═══ Supplied material ═══
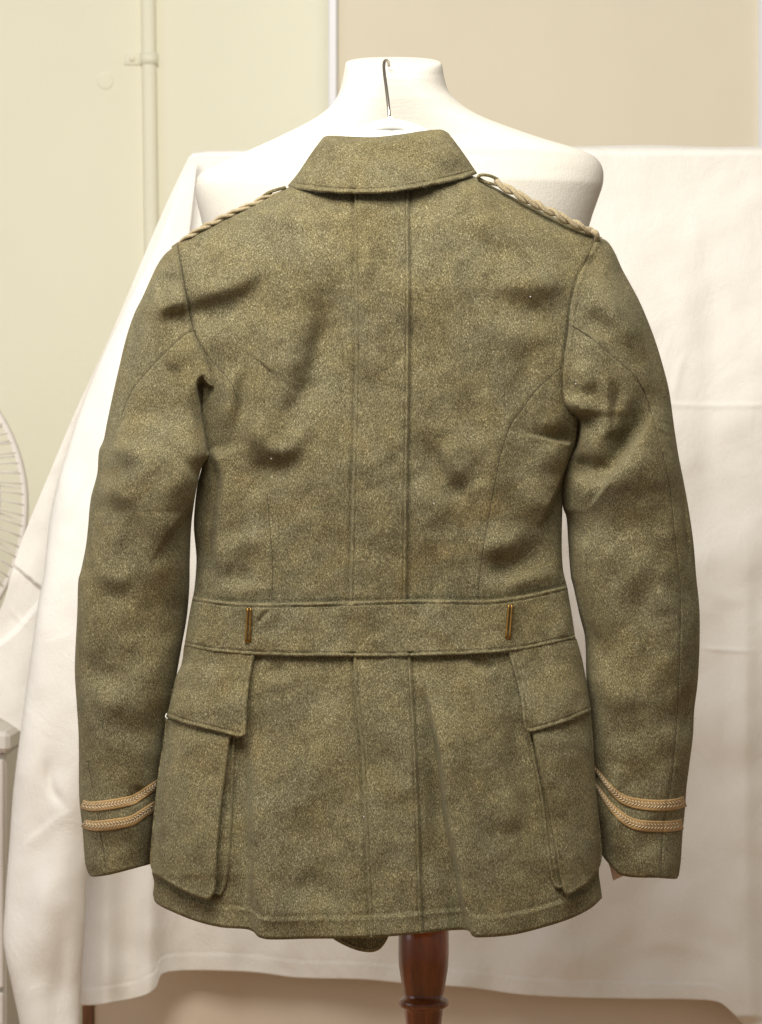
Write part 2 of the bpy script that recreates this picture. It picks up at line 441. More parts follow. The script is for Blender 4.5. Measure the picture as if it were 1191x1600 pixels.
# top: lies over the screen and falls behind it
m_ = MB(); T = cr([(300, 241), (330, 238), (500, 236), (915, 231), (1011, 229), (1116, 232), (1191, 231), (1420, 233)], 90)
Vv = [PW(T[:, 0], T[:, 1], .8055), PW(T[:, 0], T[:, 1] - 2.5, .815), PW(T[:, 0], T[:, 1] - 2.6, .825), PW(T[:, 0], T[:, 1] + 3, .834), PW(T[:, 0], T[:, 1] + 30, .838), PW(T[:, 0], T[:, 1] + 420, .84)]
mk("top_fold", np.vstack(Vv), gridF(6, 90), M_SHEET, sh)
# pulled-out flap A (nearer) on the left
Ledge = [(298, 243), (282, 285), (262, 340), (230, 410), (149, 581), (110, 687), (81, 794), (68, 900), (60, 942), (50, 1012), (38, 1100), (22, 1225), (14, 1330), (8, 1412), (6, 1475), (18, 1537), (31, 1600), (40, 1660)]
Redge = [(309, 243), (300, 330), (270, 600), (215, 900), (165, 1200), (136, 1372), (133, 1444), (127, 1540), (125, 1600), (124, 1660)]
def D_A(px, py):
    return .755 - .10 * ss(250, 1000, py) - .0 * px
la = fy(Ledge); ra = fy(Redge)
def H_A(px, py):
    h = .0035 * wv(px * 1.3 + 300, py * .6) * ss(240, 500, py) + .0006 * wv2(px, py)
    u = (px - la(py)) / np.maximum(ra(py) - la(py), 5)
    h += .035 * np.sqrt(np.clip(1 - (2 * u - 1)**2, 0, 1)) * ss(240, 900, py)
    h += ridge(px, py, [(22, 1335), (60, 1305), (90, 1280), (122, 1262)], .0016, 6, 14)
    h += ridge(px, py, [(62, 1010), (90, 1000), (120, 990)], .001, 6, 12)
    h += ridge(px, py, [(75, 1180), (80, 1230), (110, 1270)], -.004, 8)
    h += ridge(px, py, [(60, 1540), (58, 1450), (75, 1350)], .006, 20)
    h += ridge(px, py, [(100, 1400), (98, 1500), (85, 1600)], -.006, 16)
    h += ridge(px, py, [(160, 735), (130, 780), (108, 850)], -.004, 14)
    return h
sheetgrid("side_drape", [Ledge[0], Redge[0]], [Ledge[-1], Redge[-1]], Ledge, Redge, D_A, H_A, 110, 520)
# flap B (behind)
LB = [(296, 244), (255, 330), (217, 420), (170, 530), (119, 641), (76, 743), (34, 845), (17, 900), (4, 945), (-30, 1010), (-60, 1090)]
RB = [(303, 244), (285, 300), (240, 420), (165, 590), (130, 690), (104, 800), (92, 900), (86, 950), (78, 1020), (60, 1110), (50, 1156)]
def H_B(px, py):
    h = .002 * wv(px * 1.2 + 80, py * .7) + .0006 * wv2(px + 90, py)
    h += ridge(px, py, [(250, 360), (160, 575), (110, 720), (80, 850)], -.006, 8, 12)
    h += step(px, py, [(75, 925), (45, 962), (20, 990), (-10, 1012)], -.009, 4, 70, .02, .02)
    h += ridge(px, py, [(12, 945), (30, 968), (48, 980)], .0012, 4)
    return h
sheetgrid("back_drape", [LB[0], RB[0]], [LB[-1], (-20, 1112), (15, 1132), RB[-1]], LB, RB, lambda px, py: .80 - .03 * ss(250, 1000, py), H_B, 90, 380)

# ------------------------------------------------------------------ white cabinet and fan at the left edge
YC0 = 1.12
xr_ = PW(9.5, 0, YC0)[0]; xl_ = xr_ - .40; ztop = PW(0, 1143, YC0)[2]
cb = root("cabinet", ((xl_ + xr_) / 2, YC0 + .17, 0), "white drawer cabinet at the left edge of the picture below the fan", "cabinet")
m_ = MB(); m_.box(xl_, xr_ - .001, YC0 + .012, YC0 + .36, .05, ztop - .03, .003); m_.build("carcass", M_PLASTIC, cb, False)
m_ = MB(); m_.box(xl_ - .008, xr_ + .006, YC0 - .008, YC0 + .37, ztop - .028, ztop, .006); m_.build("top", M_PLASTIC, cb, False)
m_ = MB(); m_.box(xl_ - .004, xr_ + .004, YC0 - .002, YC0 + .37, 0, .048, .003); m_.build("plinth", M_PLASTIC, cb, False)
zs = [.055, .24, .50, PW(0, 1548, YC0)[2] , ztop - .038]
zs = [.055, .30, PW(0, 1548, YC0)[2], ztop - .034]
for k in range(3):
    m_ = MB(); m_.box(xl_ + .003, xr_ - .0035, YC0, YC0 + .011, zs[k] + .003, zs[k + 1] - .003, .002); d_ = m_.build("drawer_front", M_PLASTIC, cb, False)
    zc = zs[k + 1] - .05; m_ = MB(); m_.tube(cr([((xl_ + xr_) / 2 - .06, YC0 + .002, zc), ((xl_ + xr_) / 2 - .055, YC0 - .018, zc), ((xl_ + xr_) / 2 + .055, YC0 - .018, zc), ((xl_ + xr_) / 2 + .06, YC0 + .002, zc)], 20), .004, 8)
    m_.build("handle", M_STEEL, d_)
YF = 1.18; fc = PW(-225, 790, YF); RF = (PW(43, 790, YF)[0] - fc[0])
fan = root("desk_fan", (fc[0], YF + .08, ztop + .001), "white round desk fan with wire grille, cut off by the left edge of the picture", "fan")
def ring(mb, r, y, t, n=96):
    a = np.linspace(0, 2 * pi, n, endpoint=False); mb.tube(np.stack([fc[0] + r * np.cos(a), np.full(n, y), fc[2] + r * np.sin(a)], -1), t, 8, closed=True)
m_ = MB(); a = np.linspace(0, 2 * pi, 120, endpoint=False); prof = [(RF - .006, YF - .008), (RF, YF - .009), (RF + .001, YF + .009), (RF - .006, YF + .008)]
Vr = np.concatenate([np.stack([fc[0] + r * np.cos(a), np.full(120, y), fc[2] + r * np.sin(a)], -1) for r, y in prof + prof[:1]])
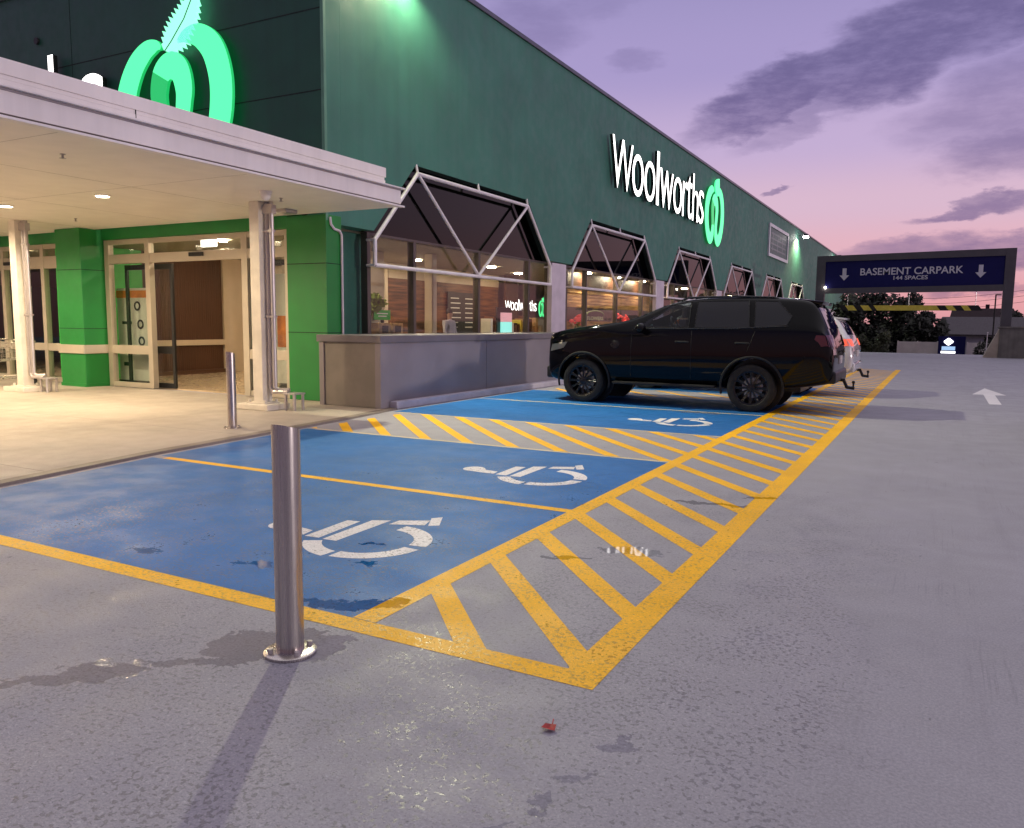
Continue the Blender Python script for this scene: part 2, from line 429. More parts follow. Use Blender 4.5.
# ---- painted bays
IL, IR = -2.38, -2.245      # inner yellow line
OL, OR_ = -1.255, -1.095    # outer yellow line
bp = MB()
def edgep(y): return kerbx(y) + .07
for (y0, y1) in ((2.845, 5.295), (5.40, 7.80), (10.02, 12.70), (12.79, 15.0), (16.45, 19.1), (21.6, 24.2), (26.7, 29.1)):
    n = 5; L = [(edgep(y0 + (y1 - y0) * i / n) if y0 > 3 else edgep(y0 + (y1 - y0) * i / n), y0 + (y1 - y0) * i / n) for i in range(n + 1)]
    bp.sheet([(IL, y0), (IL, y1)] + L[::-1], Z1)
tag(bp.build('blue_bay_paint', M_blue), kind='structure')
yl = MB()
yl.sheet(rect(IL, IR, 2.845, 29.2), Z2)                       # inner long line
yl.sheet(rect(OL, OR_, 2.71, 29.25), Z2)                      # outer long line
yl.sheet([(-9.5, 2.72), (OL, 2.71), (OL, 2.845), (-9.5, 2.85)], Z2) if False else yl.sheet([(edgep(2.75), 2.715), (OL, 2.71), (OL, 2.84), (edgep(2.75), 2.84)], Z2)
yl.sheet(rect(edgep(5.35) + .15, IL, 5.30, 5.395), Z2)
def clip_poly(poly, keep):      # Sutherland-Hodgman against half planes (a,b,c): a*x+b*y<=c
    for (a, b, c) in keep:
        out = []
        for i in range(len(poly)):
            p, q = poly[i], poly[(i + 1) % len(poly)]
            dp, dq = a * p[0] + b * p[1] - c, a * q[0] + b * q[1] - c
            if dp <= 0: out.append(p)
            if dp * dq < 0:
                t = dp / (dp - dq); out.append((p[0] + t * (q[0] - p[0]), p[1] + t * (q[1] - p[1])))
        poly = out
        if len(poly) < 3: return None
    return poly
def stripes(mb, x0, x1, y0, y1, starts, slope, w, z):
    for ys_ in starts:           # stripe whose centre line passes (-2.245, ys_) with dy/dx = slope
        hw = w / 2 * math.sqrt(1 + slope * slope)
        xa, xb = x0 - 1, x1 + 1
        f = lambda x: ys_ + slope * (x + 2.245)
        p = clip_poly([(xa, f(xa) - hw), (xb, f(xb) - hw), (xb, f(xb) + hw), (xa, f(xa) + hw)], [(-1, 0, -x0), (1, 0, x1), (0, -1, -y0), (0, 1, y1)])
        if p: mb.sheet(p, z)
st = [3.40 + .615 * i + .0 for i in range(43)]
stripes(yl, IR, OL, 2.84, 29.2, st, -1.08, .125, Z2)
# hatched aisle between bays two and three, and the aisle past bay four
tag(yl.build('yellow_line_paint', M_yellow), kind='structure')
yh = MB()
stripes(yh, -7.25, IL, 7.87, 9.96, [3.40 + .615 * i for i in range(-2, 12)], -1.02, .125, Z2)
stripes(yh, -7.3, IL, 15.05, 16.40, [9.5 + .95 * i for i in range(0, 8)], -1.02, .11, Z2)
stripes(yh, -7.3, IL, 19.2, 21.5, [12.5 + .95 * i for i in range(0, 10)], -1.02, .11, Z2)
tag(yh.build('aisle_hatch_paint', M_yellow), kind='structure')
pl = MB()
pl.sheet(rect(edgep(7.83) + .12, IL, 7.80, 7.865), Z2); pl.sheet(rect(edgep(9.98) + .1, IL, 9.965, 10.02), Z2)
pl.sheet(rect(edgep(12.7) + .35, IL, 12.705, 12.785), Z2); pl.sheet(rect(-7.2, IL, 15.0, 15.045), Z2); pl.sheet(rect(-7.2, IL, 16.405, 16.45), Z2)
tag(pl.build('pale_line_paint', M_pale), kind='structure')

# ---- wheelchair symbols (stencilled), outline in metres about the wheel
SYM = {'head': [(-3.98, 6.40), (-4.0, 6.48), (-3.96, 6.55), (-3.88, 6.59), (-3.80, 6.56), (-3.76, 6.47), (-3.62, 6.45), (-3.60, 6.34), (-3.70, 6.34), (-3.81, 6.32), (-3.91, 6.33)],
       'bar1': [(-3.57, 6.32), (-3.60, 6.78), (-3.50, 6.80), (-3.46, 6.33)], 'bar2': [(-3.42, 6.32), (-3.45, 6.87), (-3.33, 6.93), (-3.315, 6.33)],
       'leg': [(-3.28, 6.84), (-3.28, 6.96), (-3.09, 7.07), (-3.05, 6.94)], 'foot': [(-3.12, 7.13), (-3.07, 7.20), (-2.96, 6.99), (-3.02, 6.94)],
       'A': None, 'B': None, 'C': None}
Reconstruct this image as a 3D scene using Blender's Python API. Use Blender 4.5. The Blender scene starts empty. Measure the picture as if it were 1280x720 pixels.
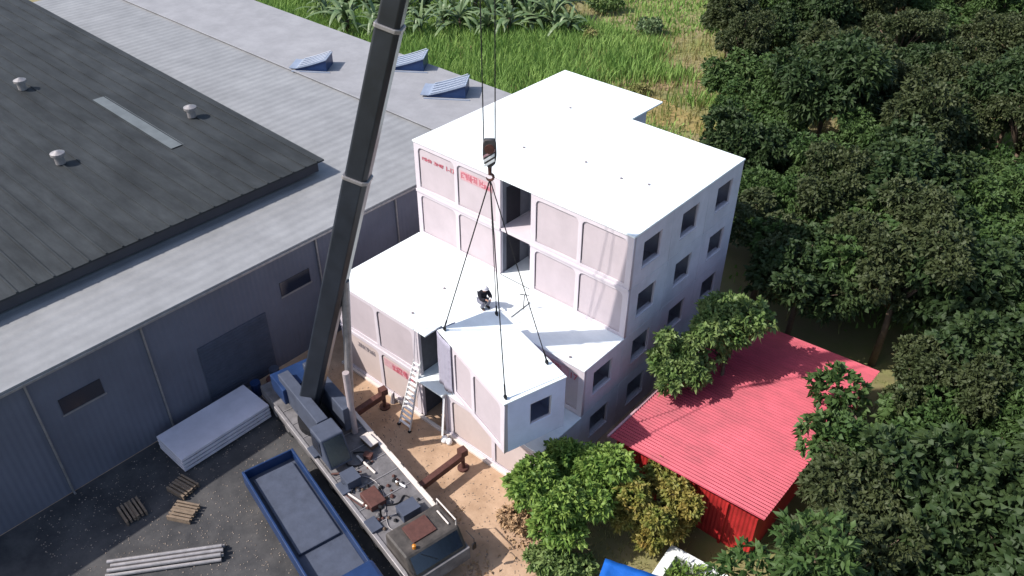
═══
◆ **Goal**
In the entries above, count each line holding "were" and report the total and nothing more.

◆ **Solution to the problem**
2